***½/****
starring Hugh Jackman, Garrett Hedlund, Rooney Mara, Levi Miller
screenplay by Jason Fuchs
directed by Joe Wright
by Walter Chaw Paired with Hanna, his take on the Little Red Riding Hood story, Joe Wright’s Pan suggests that the director’s closest career analogue is that of J.J. Abrams. Wright’s askew take on Anna Karenina hints at a sympathetic penchant for ebullient reinterpretation–no less so his adaptations of Atonement (by an author essentially making a career of taking a piss) and Pride & Prejudice, which, in its sparseness and emotional economy, could stand alongside Andrea Arnold’s magnificent Wuthering Heights. Hanna, his best film, achieves at least a portion of its greatness through its bull-headed perversity. No premise is too fanciful to be presented seriously by Wright. In Pan, when we’re introduced to the pirate Blackbeard (Hugh Jackman), a Fury Road‘s collection of orphan miners sing-chants “Smells Like Teen Spirit” in obeisance to their monstrous overlord. It’s something born of Brian Helgeland’s anachronistic A Knight’s Tale and of Terry Gilliam in its antic set design and costuming and of David Lynch, even, in a sequence where Blackbeard dons a mask aboard his flying ship to breathe deep something that resembles the Spice. There’s another sequence in which a pirate ship, a 16th-century galleon, engages in midair with a trio of British Hawker Hurricanes (I think) defending Mother England against the German blitz before breaking through the clouds for a brief, weightless moment.

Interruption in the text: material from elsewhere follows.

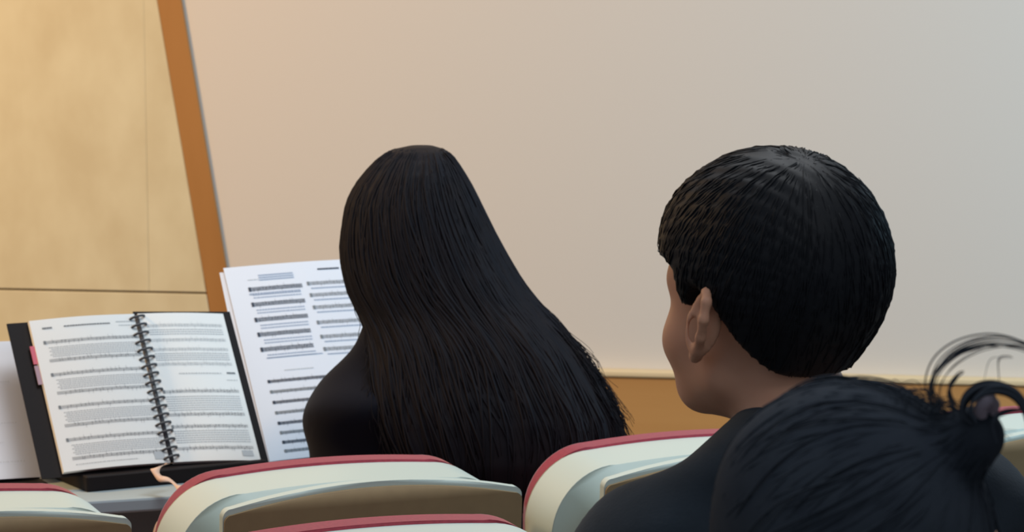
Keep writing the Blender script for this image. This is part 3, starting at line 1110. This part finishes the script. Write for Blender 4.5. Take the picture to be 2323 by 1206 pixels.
class Print:
    def __init__(s, page, origin):
        s.p, s.V, s.F, s.mi, s.or_ = page, [], [], [], origin

    def sheet(s, thick, mi=0, nx=14, a0=0, a1=1, t0=0, t1=1, off=0.0):
        base = len(s.V)
        for side in (0, 1):
            for i in range(nx + 1):
                for t in (t0, t1):
                    s.V.append(s.p.pt(a0 + (a1 - a0) * i / nx, t, off - side * thick))
        n = 2 * (nx + 1)
        fs = []
        for i in range(nx):
            A = base + 2 * i
            fs.append((A, A + 1, A + 3, A + 2))
            fs.append((A + n, A + n + 2, A + n + 3, A + n + 1))
            fs.append((A, A + 2, A + n + 2, A + n))
            fs.append((A + 1, A + n + 1, A + n + 3, A + 3))
        fs.append((base, base + n, base + n + 1, base + 1))
        A = base + 2 * nx
        fs.append((A, A + 1, A + n + 1, A + n))
        s.F += fs
        s.mi += [mi] * len(fs)

    def bar(s, a0, a1, t0, t1, mi=1, off=0.0004, n=8, skew=0.0):
        base = len(s.V)
        for i in range(n + 1):
            a = a0 + (a1 - a0) * i / n
            for t in (t0, t1):
                s.V.append(s.p.pt(a, t + skew * i / n, off))
        for i in range(n):
            A = base + 2 * i
            s.F.append((A, A + 1, A + 3, A + 2))
            s.mi.append(mi)

    def stave(s, a0, a1, t, gap_mm=1.6, line_mm=0.35, mi=1, notes=26, clef=True, seed=0):
        r = random.Random(seed)
        H, Wd = s.p.h * 1000, s.p.w * 1000
        for k in range(5):
            tt = t + (k - 2) * gap_mm / H
            s.bar(a0, a1, tt - line_mm / 2 / H, tt + line_mm / 2 / H, mi)
        if clef:
            s.bar(a0 + 1.0 / Wd, a0 + 4.5 / Wd, t - 2.6 * gap_mm / H, t + 2.6 * gap_mm / H, mi, 0.0006, 1)
        for k in range(notes):
            a = a0 + (a1 - a0) * (0.08 + 0.9 * (k + r.random() * 0.6) / notes)
            c = t + r.uniform(-1.6, 1.6) * gap_mm / H
            s.bar(a, a + 1.5 / Wd, c - 0.6 / H, c + 0.6 / H, mi, 0.0006, 1)
            dn_ = r.choice((-1, 1))
            s.bar(a, a + 0.35 / Wd, min(c, c + dn_ * 5 / H), max(c, c + dn_ * 5 / H), mi, 0.0006, 1)

    def words(s, a0, a1, t, h_mm=1.5, mi=1, seed=0, fill=0.7):
        r = random.Random(seed)
        Wd, H = s.p.w * 1000, s.p.h * 1000
        a = a0
        while a < a1:
            L = r.uniform(2.0, 5.0) / Wd
            s.bar(a, min(a1, a + L * fill), t - h_mm / 2 / H, t + h_mm / 2 / H, mi, 0.0005, 1)
            a += L

    def build(s, name, mats, parent):
        V = [v - s.or_ for v in s.V]
        me = mesh_from(V, s.F, name)
        o = link(name, me, mats, parent, smooth=False)
        me.polygons.foreach_set('material_index', s.mi)
        return o


REC = R_(36)
INK = [M['paper'], M['ink'], M['ink_pale'], M['ink_dark'], M['ink_blue']]
INKB = [M['paper_b'], M['ink'], M['ink_pale'], M['ink_dark'], M['ink_blue']]


def book_rest(p0, yaw, rec, w, label, depth_front=0.10, back_h=0.17, base_h=0.006):
    """a black slanted rest standing on the table; p0: middle of the foot line of the book, on the table"""
    t = empty('book_rest', (p0.x, p0.y, TZ), yaw)
    tag(t, label, 'book rest', 'black table book rests')
    bm = bmesh.new()
    bm_box(bm, (-w / 2, -depth_front, 0.0), (w / 2, 0.16, base_h), 0.002, 1)
    link('base', from_bm(bm), M['black'], t, smooth=False)
    m = Matrix.Translation((0, 0.016, base_h)) @ Matrix.Rotation(-rec, 4, 'X')
    bm = bmesh.new()
    bm_box(bm, (-w / 2, 0.0, 0.0), (w / 2, 0.006, back_h), 0.002, 1, m)
    link('back_plate', from_bm(bm), M['black'], t, smooth=False)
    v, f = tube_data([m @ Vector((0, 0.006, back_h * 0.8)), (0, 0.150, base_h)], 0.005, 8)
    link('strut', mesh_from(v, f, 'strut'), M['steel'], t)
    return t


# ---- the open spiral music book in its black cover
B_YAW, REC_L = R_(29.5), R_(33)
R_YAW, REC_R, ROLL_R = R_(27), R_(37.5), R_(-3.9)
S0 = at_height(391, 1048, TZ + 0.030)
PW, PH, PWR = 0.175, 0.260, 0.142
bk = empty('music_book', S0, 0)
tag(bk, 'open spiral-bound music book in a black cover, pages of printed staves', 'book')
OR = Vector(S0)
dl = Vector((math.cos(B_YAW), math.sin(B_YAW), 0))
nr_ = Vector((-math.sin(B_YAW), math.cos(B_YAW), 0))
upv = Vector((0, 0, 1)) * math.cos(REC) + nr_ * math.sin(REC)
us = Vector((0, 0, 1)) * math.cos(R_(35)) + Vector((-math.sin(R_(28.5)), math.cos(R_(28.5)), 0)) * math.sin(R_(35)) + dl * 0.012
upv = us
lp = Page(S0 - dl * (PW + 0.003), B_YAW, REC_L, PW, PH, 0.005)
rp = Page(S0 + dl * 0.003, R_YAW, REC_R, PWR, PH, 0.003, ROLL_R)
lp.u = rp.u = us
# covers
cvl = Page(S0 - dl * (PW + 0.036) - upv * 0.004, B_YAW, REC_L, PW + 0.036, PH + 0.006)
pr = Print(cvl, OR)
cvl.u = us
pr.sheet(0.003, 0, 2, 0, 1.04, off=-0.0085)
pr.build('cover', [M['black']], bk)
cvr = Page(S0 - upv * 0.004, R_YAW, REC_R, PWR + 0.019, PH + 0.013, 0.0, ROLL_R)
cvr.u = us
pr = Print(cvr, OR)
pr.sheet(0.003, 0, 2, off=-0.0085)
pr.build('cover', [M['black']], bk)
# page blocks with print on the top leaves
pr = Print(lp, OR)
pr.sheet(0.007, 0, 16)
pr.words(0.10, 0.19, 0.060, 3.0, 1, 1, 0.9)
pr.words(0.30, 0.74, 0.058, 2.4, 1, 2, 0.85)
pr.words(0.80, 0.96, 0.050, 2.0, 2, 3)
pr.words(0.82, 0.97, 0.075, 1.6, 2, 4)
for q in range(4):
    t = 0.155 + q * 0.215
    pr.stave(0.08, 0.97, t, 1.15, 0.34, 1, 20, True, 10 + q)
    for kk in range(6):
        pr.words(0.12 + 0.02 * kk % 0.04, 0.97, t + 0.036 + kk * 0.012, 1.5, 2, 40 + q * 9 + kk, 0.75)
    pr.stave(0.10, 0.97, t + 0.122, 1.15, 0.34, 1, 20, False, 20 + q)
pr.words(0.12, 0.7, 0.962, 1.4, 2, 77)
pr.bar(0.86, 0.96, 0.925, 0.975, 2, 0.0006, 2)
pr.build('page', INK, bk)
pr = Print(rp, OR)
pr.sheet(0.007, 0, 16)
for q, t in enumerate((0.085, 0.185, 0.250, 0.350, 0.535, 0.690, 0.770, 0.915)):
    pr.stave(0.06, 0.95, t, 1.15, 0.30, 1 if q > 3 else 2, 22, q in (0, 2, 4, 6), 60 + q)
for q, t in enumerate((0.115, 0.130, 0.145, 0.278, 0.292, 0.306, 0.320, 0.57, 0.585, 0.60, 0.615, 0.63, 0.645, 0.66, 0.80, 0.815, 0.83, 0.845, 0.86, 0.875)):
    pr.words(0.08, 0.94, t, 1.6, 2, 90 + q, 0.78)
pr.words(0.30, 0.80, 0.415, 2.0, 2, 130)
pr.words(0.86, 0.96, 0.412, 3.2, 1, 131, 0.9)
pr.words(0.84, 0.97, 0.46, 1.4, 2, 132)
pr.bar(0.80, 0.93, 0.935, 0.972, 2, 0.0006, 2)
pr.build('page', INK, bk)
# coil
V, F = [], []
qd = dl.cross(upv)
if qd.y > 0:
    qd = -qd
for i in range(18):
    t = 0.03 + 0.94 * i / 17
    c = S0 + upv * (PH * (1 - t)) - OR + qd * 0.001
    pts = []
    for k in range(13):
        a = 2 * PI * k / 12
        pts.append(c + dl * (0.0125 * math.cos(a)) + qd * (0.0065 * math.sin(a)) + upv * (0.002 * math.cos(a)))
    tube_data(pts, 0.0021, 6, V, F)
for s in (0,):
    tube_data([S0 - OR + upv * (PH * 0.015) - qd * 0.003, S0 - OR + upv * (PH * 0.985) - qd * 0.003], 0.0052, 8, V, F)
link('spiral_binding', mesh_from(V, F, 'spiral_binding'), M['spiral'], bk)
# coloured index tabs at the left margin
for (t0, t1, mm, nm) in ((0.165, 0.285, M['pink'], 'pink index tab'), (0.295, 0.42, M['mauve'], 'mauve index tab')):
    pr = Print(lp, OR)
    pr.sheet(0.0012, 0, 1, -0.042, 0.012, t0, t1, off=-0.002)
    tbj = pr.build('index_tab', [mm], bk)
    tbj['label'] = nm
# ribbon hanging from the spine
rib = [at(386, 1050, 5.0), at(352, 1064, 4.965), at(366, 1084, 4.955), at(392, 1095, 4.945), at(412, 1108, 4.93), at(404, 1140, 4.885), at(378, 1168, 4.88), at(360, 1200, 4.88), at(350, 1230, 4.88)]
rib = catmull([p - OR for p in rib], 5)
V, F = [], []
for i, p in enumerate(rib):
    a = Vector((0.0065, 0.002, 0.003 * math.sin(i * 0.7)))
    th = Vector((0, -0.0012, 0.0004))
    V += [p - a, p + a, p + a + th, p - a + th]
for i in range(len(rib) - 1):
    for j in range(4):
        F.append((4 * i + j, 4 * i + (j + 1) % 4, 4 * i + 4 + (j + 1) % 4, 4 * i + 4 + j))
F += [(0, 1, 2, 3), tuple(4 * (len(rib) - 1) + j for j in (3, 2, 1, 0))]
rb = link('ribbon_marker', mesh_from(V, F, 'ribbon_marker'), M['ribbon'], bk)
rb['label'] = 'cream ribbon marker hanging over the table edge'
mid = Vector((S0.x, S0.y, 0))
book_rest(mid, B_YAW, R_(38), 0.30, 'black slanted rest holding up the open spiral music book', 0.022, 0.17, 0.024)

# ---- the two-column score sheets beside the book
SREC = R_(38)
SY = R_(21)
foot = at_height(612, 1046, TZ + 0.008)
sw, shh = 0.270, 0.360
lean_u = Vector((0, 0, 1)) * math.cos(SREC) + Vector((-math.sin(SY), math.cos(SY), 0)) * math.sin(SREC)
pg = Page(foot, SY, SREC, sw, shh, 0.004, R_(1.5))
sheets = empty('score_sheet', foot, 0)
tag(sheets, 'large bluish-white score sheet in two columns of staves, next to the long-haired person', 'sheet music')
pr = Print(pg, Vector(foot))
pr.sheet(0.0012, 0, 10)
pr.words(0.13, 0.20, 0.075, 1.6, 2, 200)
for t in (0.055, 0.067, 0.079):
    pr.words(0.20, 0.42, t, 2.2, 4, 201 + int(t * 1000), 0.95)
pr.words(0.58, 0.72, 0.045, 3.0, 3, 205, 0.9)
pr.words(0.12, 0.44, 0.150, 3.5, 4, 206, 0.8)
for q, t in enumerate((0.125, 0.205, 0.285, 0.362, 0.440)):
    pr.stave(0.12 - 0.004 * q, 0.46 - 0.006 * q, t, 1.6, 0.75, 3, 16, True, 210 + q)
    pr.words(0.14, 0.44, t + 0.030, 2.0, 4, 230 + q, 0.8)
    pr.words(0.14, 0.44, t + 0.045, 2.0, 4, 240 + q, 0.8)
for q, t in enumerate((0.118, 0.180, 0.245, 0.325, 0.400, 0.465)):
    pr.stave(0.49, 0.95, t, 1.4, 0.55, 1, 20, True, 250 + q)
    pr.words(0.51, 0.93, t + 0.026, 2.2, 4, 270 + q, 0.85)
pr.words(0.13, 0.48, 0.485, 2.0, 4, 289, 0.85)
pr.words(0.22, 0.40, 0.555, 1.8, 2, 290)
for q, t in enumerate((0.605, 0.658, 0.712, 0.765, 0.818, 0.866, 0.914, 0.958)):
    pr.stave(0.10, 0.52, t, 1.15, 0.6, 1 if q % 2 else 3, 16, True, 300 + q)
pr.build('sheet', INKB, sheets)
pg2 = Page(foot - Vector((math.cos(SY), math.sin(SY), 0)) * 0.016 - lean_u * 0.006, SY, SREC, sw, shh, 0.004)
pr = Print(pg2, Vector(foot))
pr.sheet(0.0012, 0, 10, off=-0.004)
pr.build('sheet', INKB, sheets)
m2 = foot + Vector((math.cos(SY), math.sin(SY), 0)) * (sw / 2)
book_rest(Vector((m2.x, m2.y, 0)), SY, SREC, 0.24, 'black slanted rest behind the large two-column score sheet', 0.03, 0.20)

# ---- loose sheets at the left edge
f2 = at_height(112, 1080, TZ + 0.010)
LY = R_(24)
lw, lh = 0.21, 0.238
e2 = Vector((math.cos(LY), math.sin(LY), 0))
lo_ = Vector(f2) - e2 * lw
pg = Page(lo_, LY, REC, lw, lh, 0.003)
ls = empty('loose_sheet', lo_, 0)
tag(ls, 'nearly blank white sheet at the left edge beside the black book cover', 'sheet music')
pr = Print(pg, lo_)
pr.sheet(0.0015, 0, 8)
for q, t in enumerate((0.16, 0.30, 0.45, 0.60, 0.74, 0.88)):
    pr.words(0.1, 0.84 if q % 2 else 0.70, t, 1.2, 2, 400 + q, 0.35)
pr.build('sheet', INKB, ls)
m3 = lo_ + e2 * (lw / 2)
book_rest(Vector((m3.x, m3.y, 0)), LY, REC, 0.19, 'black slanted rest behind the nearly blank sheet at the left edge', 0.03, 0.16)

It’s high fantasy, in other words, as orphan Peter (Levi Miller, up to the challenge) discovers that he’s The One after being kidnapped by Blackbeard to work in the pixie-dust mines of Neverland. He’s not just Neo, he’s also Oedipus, the fulfiller of a prophecy to return to murder his “father” (Blackbeard, ostensibly) after a time in exile. Jackman is exceptional in his interrogation of Peter. For all the praise (some of it ironic, I have to believe) Eddie Redmayne’s bee-stung performance in Jupiter Rising has received, here’s the real villain performance of the year. Jackman plays it absolutely straight and in that there’s a delightful, surprising weight to his relationship with Peter, augmented just right by an animated flashback to a fight with Peter’s lost mother (Amanda Seyfried). It’s in the mines (the dust keeps Blackbeard young, eternally–a Lady Bathory notion that tickles) that Peter meets Hook (Garrett Hedlund), who, at this moment in his career, is sort of a swashbuckler in the Indiana Jones mold. He even loses his hat in one telling moment near the end, once he’s finished playing out the motions of another Harrison Ford icon, Han Solo.
There’s a hopeless squareness to Pan that could be distracting. None of its jokes land. The tone of it is too peculiar and attempts to lighten it through dialogue are doomed and awkward. Better is the film’s visual humour: Tiger Lilly (Rooney Mara) peering through slats in a freshly-bisected board; Blackbeard birthing himself through a diaphanous screen meant to evoke the Peter Pan story’s shadow plays; a demonic nun, Mother Barnabas (Kathy Burke), all of bestial movement and appetite and grunt and growl. Pan can be read as a death dream where children killed by a German bomb–shown in loving Pearl Harbor high-to-low tracking shot–enact a fantasy of salvation at the moment of their expiration. (The picture’s early scenes in the orphanage are not unlike Guillermo del Toro’s The Devil’s Backbone.) It can be read as a critique of the Industrial Revolution in Blackbeard’s destruction of the “Lake District,” or a similar critique of Imperialism and crimes against native cultures–though that one tends towards an ugly paternalism. It is, in any analysis, a visually striking phantasmagoria that doesn’t shirk from a sense of danger in the occasional murder or noble sacrifice. Pan is the movie Hook should have been: frightening, weird, packed with psychosexual disturbance and a payload of pregnant subtext. It does it all, too, without a surplus of ugliness. It reminds me most of Sylvain Chomet’s The Triplets of Belleville. It’s great.